Толчком к переменам оказываются пресловутые «элементы сладкой жизни», к которым внутренне тянется Кеша. Утром, выгуливая собаку, он приходит на родимую помойку, свою интеллигентскую «кухоньку», чтобы, как в старые добрые времена дать концерт постоянным зрителям: воробьям и вороне. Все портит жирный кот, проклятый мажор – появляется в новых джинсах, с плеером и жвачкой: «Серость, это же бубль-гум!»
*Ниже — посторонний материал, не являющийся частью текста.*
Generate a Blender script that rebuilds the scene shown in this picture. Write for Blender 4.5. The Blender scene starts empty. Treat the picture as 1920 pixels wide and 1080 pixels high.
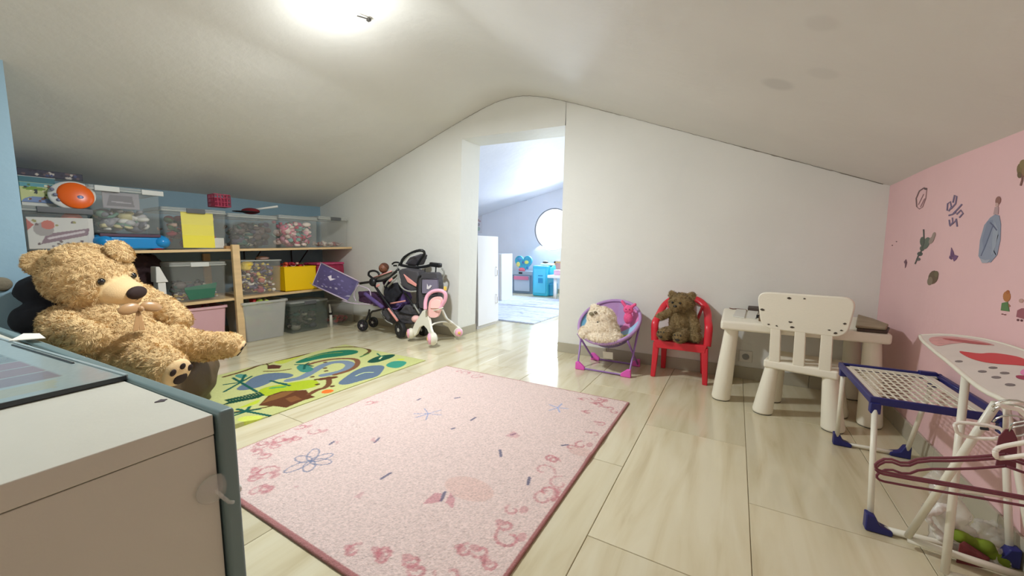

Общество потрясено этой демонстрацией роскоши. О Кеше сразу забывают. Помоечная интеллигенция показывает свое поверхностное нутро и бездуховность. Западные штучки оказываются привлекательней творений Кешиного духа.
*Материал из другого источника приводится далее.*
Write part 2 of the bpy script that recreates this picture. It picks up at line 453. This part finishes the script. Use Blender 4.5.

Донельзя самовлюбленного Кешу начинает съедать зависть. Он возвращается домой к Вовке и, хоть и будучи существом мужского пола, закатывает сцену по женскому типу: «В чем я хожу, в рванье, как Золушка!» Вовка, то есть Родина, со словами «Выбирай!» щедро распахивает шкаф-закрома, но блага отечественной легкой промышленности Кешу не интересуют. Отрыдав, Кеша цинично «подает на развод»: «Прощай, наша встреча была ошибкой» – и удаляется в те места, где «роскошь» доступна.
Если первый Кешин побег был истеричной реакцией на запрет и попугая, хоть и с натяжкой, можно было назвать бунтарем, то вторая «эмиграция» – расчетливый поступок потребителя. Кеша готов продаваться за джинсы, плеер и бубль-гум.